The concession area of H.U.N.E. is nearly exactly at the centre of the large arc, where the Nile flows from Northeast to Southwest. It comprises:

  • a circa 40 kilometre stretch of the left, or southwest, bank of the Nile, from Gebel Musa downriver to the marketplace of Salamat upriver,
  • a group of four larger and several smaller islands within the adjacent part of the river.
  • The names of those islands are Us, Sur, Sherari and Shirri. They are up to ten kilometres long and reach a width of several kilometres. The largest, Shirri, has an area of 30 square kilometres.

    Historical Dates

    On the archaeological map, the region between the 4th and 5th Nile Cataracts has long been a terra incognita. Since the early 20th century, scientific exploration of the Sudanese Nile valley has concentrated on Lower Nubia, i.e. the area now covered by the waters of the Aswan Lake, and on monumental sites of Upper Nubia. On the basis of such research, the sequence of ancient cultures in the Middle Nile Valley could be established. Prehistoric periods, especially rich Neolithic cultures, are well attested in the Nile Valley as well as in adjacent areas of desert.

    Around 2,500 BC, these developed into the kingdom of Kerma, with its centre on the 3rd Cataract. A first southward expansion of the Pharaonic Egyptian state in the early 2nd millennium BC did not reach Kerma. Only around 1,500 BC, in the course of a second wave of conquest, did the Kerma region and the areas up to the 5th Cataract come under Egyptian control.

    In the 8th century BC, a local population with a core area at Napata, south of the 4th Cataract, gained strength and was finally able, in turn, to conquer Egypt. It entered Pharaonic historiography as the 25th Dynasty. Although this episode remained short-lived, the Kushite state, which came into existence as the result of these developments, maintained control of the area between the Egyptian border at Aswan and the regions south of modern Khartoum for a millennium. The successive movement of its centre of power to Meroe, located further south, resulted in the differentiation of an earlier Napatan and a later Meroitic period.

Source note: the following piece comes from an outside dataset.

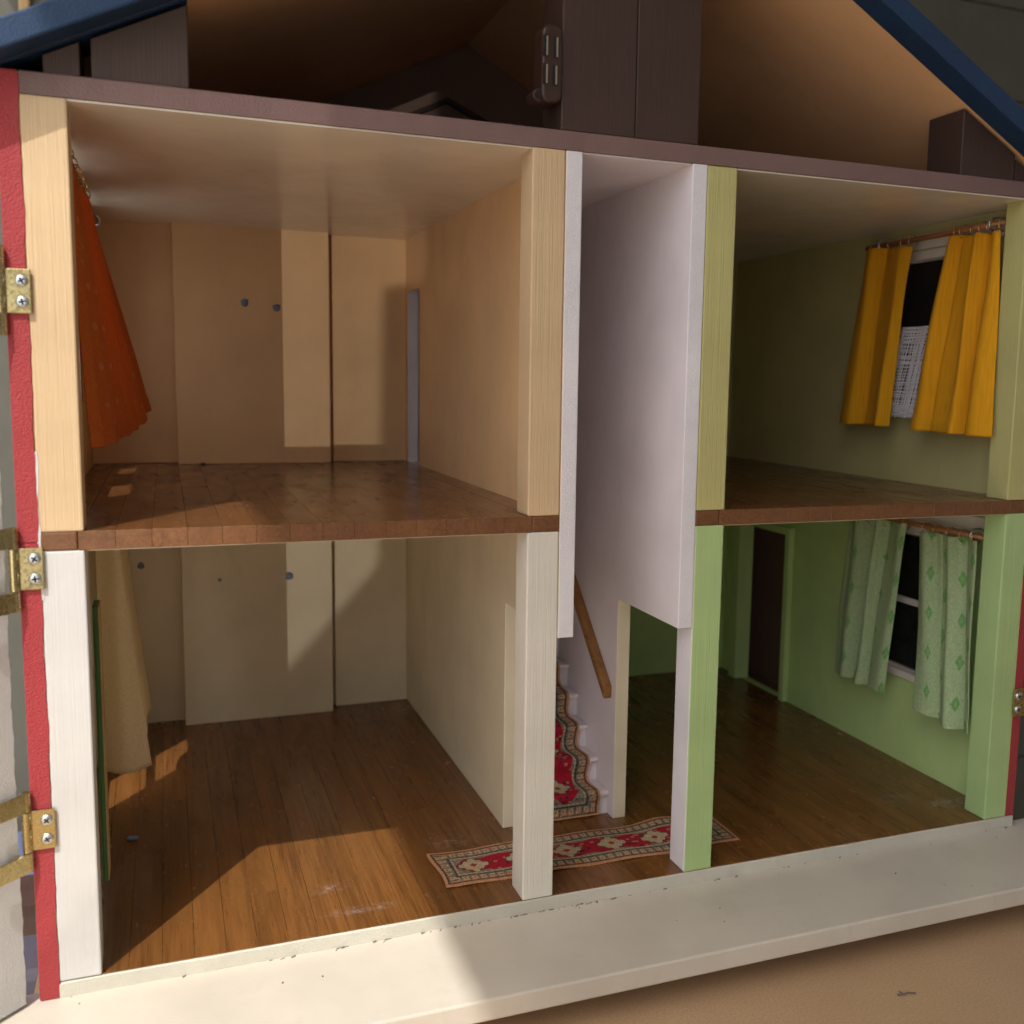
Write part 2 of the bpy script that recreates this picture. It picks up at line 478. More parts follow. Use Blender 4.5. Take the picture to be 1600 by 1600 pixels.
# ---- planks
def plank_mesh(x0, x1, y0, y1, z0, z1, mat, bev=.00035):
    return MB().box(x0, x1, y0, y1, z0, z1)
nP = 38; pw = (X9 - X0) / nP; gp = .00032
def set_bevel(o, w):
    b = o.modifiers.new('bevel', 'BEVEL'); b.width = w; b.segments = 1; b.limit_method = 'ANGLE'
full = None; cutm = {}
for k in range(nP):
    xa = X0 + k * pw
    cut = {6: .14, 13: .34, 9: .62, 17: .5, 21: .25, 26: .42, 30: .2, 33: .6, 3: .5}.get(k)
    if cut is None:
        if full is None:
            full = part('plank', MB().box(xa + gp / 2, xa + pw - gp / 2, .0025, YB, -.0060, 0), M['floor'], gf)
            set_bevel(full, .00012)
        else: inst(full, gf, (xa + pw / 2, ORG[full].y, -.0060))
    else:
        for a, b in ((.0025, cut - gp / 2), (cut + gp / 2, YB)):
            set_bevel(part('plank', MB().box(xa + gp / 2, xa + pw - gp / 2, a, b, -.0060, 0), M['floor'], gf), .00012)

def upper(xa, xb, n, yback):
    us = part('upper_floor', MB().box(xa + .002, xb - .002, .01, yback, Z1 - .0025, Z1 + .0002), M['ivory'], H)
    pp = (xb - xa) / n; f0 = None
    for k in range(n):
        x = xa + k * pp
        if k in (0, n - 1):
            o = part('plank', MB().box(x + (.0004 if k == 0 else gp / 4), x + pp - (.0004 if k else gp / 4), 0, yback, Z1, Z2, ends=1), [M['slab'], M['endwood']], us)
            b = o.modifiers.new('bevel', 'BEVEL'); b.width = .0012; b.segments = 3; b.limit_method = 'ANGLE'
        elif f0 is None:
            f0 = part('plank', MB().box(x + gp / 4, x + pp - gp / 4, 0, yback, Z1, Z2, ends=1), [M['slab'], M['endwood']], us); set_bevel(f0, .00018)
        else: inst(f0, us, (x + pp / 2, ORG[f0].y, Z1))
    return us
upper(X0 + .0007, X3, 16, YB)
upper(X6, X9, 16, YB)
# landing at the back of the hall
part('landing', MB().box(X4, X5, .775, YB, Z1, Z2), M['slab'], H)

# ---- outer walls with window and door openings
def window_wall(name, xa, xb, holes, matf, mats, zb):
    ys = sorted({0, YB, *[h[0] for h in holes], *[h[1] for h in holes]})
    zs = sorted({zb, Z1, Z3, Z4, *[h[2] for h in holes], *[h[3] for h in holes]})
    def solid(x, y, z): return not any(h[0] < y < h[1] and h[2] < z < h[3] for h in holes)
    return part(name, MB().cells([xa, xb], ys, zs, solid, matf), mats, H, bevel=.0008)
LW = [(.22, .42, .66, .992), (.58, .74, .66, .992), (.42, .60, .06, .45)]
def lmat(c, n):
    if n[0] > 0: return 1 if c[2] > Z1 else 2
    return 0
window_wall('left_wall', XR, X0, LW, lmat, [M['red'], M['peach'], M['ivory']], ZB)
RW = [(.135, .365, .66, .955), (.135, .365, .165, .455), (.66, .835, 0.0015, .378)]
def rmat(c, n):
    if n[0] < 0 or (abs(n[0]) < .5 and .01 < c[1] < .92 and .0 < c[2] < .99): return 1 if c[2] > Z1 else 2
    return 0
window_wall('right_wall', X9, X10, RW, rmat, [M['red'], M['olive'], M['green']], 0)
# uneven red paint line over the cream posts on the left, and white below it
def paint_line(name, za, zb, xa, xb, y, mat, seed, amp=.0007):
    rnd = random.Random(seed); ph = [rnd.uniform(0, 6.28) for _ in range(3)]
    n = 120
    mb = MB()
    def fn(u, v):
        z = za + (zb - za) * v
        xe = xb + amp * (math.sin(z * 40 + ph[0]) + .7 * math.sin(z * 97 + ph[1]) + .4 * math.sin(z * 260 + ph[2]))
        return ((xa, xa + .0005, xe - .0005, xe)[int(round(u * 3))], (y + .0012, y, y, y + .0012)[int(round(u * 3))], z)
    mb.grid(3, n, fn)
    return part(name, mb, mat, H)
paint_line('red_paint_edge', ZB + .001, Z2 - .012, XR + .0006, X0 + .0005, -.0009, M['red'], 3)
paint_line('red_paint_edge', Z2 - .010, Z4 - .003, XR + .0006, X0 + .0003, -.0009, M['red'], 5)
paint_line('white_paint_edge', Z1 - .055, Z2 + .09, X0 - .002, X0 + .0026, -.0006, M['white_grain'], 8, .0006)

# ---- back wall, panels
def pan(name, xa, xb, ya, yb, za, zb, mat, bv=.0008): return part(name, MB().box(xa, xb, ya, yb, za, zb), mat, H, bevel=bv)
bw = part('back_wall', MB().box(X0, X9, YB + .001, YB + .02, 0, Z4), M['ivory'], H)
pan('back_panel', X0, .45, .924, YB + .0008, Z2, Z3, M['peach'])
pan('back_panel', .1556, .4527, .885, .9238, Z2, Z3, M['peach'])
pan('back_panel', .4625, X3, .918, YB + .0008, Z2, Z3, M['peach'])
pan('back_panel', X0, .45, .924, YB + .0008, 0, Z1, M['ivory'])
pan('back_panel', .1556, .4527, .885, .9238, 0, Z1, M['ivory'])
pan('back_panel', .4625, X3, .918, YB + .0008, 0, Z1, M['ivory'])
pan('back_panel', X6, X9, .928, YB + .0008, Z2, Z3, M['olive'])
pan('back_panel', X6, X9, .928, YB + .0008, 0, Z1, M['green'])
pan('back_panel', X4, X5, .928, YB + .0008, 0, Z3, M['hall'])

# ---- partitions either side of the hall
def part_l(c, n):
    if n[0] < 0: return 1 if c[2] > Z1 + .01 else 2
    if n[1] < 0 and c[2] < .36: return 2
    return 0
lsol = lambda x, y, z: not (y < .225 and z < .366) and not (.80 < y < .905 and Z2 < z < .89)
part('left_partition', MB().cells([X3, X4], [0, .225, .80, .905, YB], [0, .366, Z1, Z2, .89, Z3], lsol, part_l),
     [M['hall_grain'], M['peach'], M['ivory']], H, bevel=.0006)
def part_r(c, n):
    if n[0] > 0: return 1 if c[2] > Z1 + .01 else 2
    if n[1] < 0 and c[2] < .36: return 3
    return 4 if n[0] < 0 else 0
rsol = lambda x, y, z: not (y < .202 and z < .366)
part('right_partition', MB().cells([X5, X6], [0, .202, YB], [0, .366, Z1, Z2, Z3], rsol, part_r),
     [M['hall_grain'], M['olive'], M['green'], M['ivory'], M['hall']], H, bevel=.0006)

# ---- posts
def post(xa, xb, za, zb, mats, matf=None):
    return part('post', MB().cells([xa, xb], [0, P], [za, zb], lambda *a: True, matf or (lambda c, n: 0)), mats, H, bevel=.0009)
post(X0 + .0003, X1, Z2, Z3, [M['peach_grain']])
post(X0 + .0003, X1, 0, Z1, [M['white_grain']])
post(X2, X3 - .0006, Z2, Z3, [M['peach_grain']])
post(X2, X3 - .0006, 0, Z1, [M['ivory_grain']])
post(X6 + .0006, X7, Z2, Z3, [M['yellowgreen']])
post(X6 + .0006, X7, 0, Z1, [M['green_grain'], M['hall_grain']], lambda c, n: 1 if n[0] < 0 else 0)
post(X8, X9 - .0003, Z2, Z3, [M['yellowgreen']])
post(X8, X9 - .0003, 0, Z1, [M['green_grain']])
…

    In the 6th century AD, Nubia was christianised by the Byzantine Empire. The three, later just two, Christian realms of Nobadia, Makuria and Alodia existed until the 15th century, when they eventually succumbed to Ottoman Egypt in the North, and to the Kingdom of the Funj in the South. Christianity was subsequently replaced with Islam across Nubia.

    Overall, the area of the Middle Nile Valley can be described as the second cradle of complex societies in Africa, at times even surpassing its northern neighbour, Egypt.

     

    Scientific questions

    While archaeological research in Sudan concentrated on reconstructing the cultural sequence and filling it with historical detail, many questions regarding the everyday life of non-elite sections of society, of marginal groups and of their roles within the historical and cultural sequence, remain open so far. Even more disturbing, there is still no clear understanding of the constants and discontinuities between the individual periods, such as the development of the Kingdom of Kerma or the Napatan dynasty, or the final collapse of the Meroitic state. To elucidate the reasons for these developments, necessary for understanding the historical events that form the tip of the iceberg that is history, analysis must be extended to the deeper strata of local societies, to rural area and to the marginal zones of the grand centres.

    Some such answers lie in the region of the 4th Cataract. As was already shown by the first H.U.N.E. campaign in spring 2004, the area is unexpectedly rich in archaeological sites from all periods of Nubian prehistory and history, from the Stone Ages to the Islamic period.

     

    Experience: The rescue campaign during the erection of the Aswan Dam

    Kiosk unter Wasser (Quelle: www.numibia.net/nubia/images/philae_trajan.jpg)A comparable situation to that on the 4th Cataract existed for the over 400 kilometre long Nile Valley of Lower Nubia, which is now entirely submerged by the waters of the Aswan Lake. Before its flooding, the area was explored by three large-scale archaeological missions. The final one of these, the UNESCO-campaign of the 1960s, even included the dismantling and re-erection of entire buildings.

    Such spectacular measures, however, are only second in importance to the documentation and partial excavation of over a thousand sites. The information accrued in that process remains a key source for the reconstruction of Nubian history. Every site that remained unreported, every area that was not surveyed then, will forever be missing from the archaeological map – a loss not only for us, but for all future generations and for our understanding of the history of our species in Africa.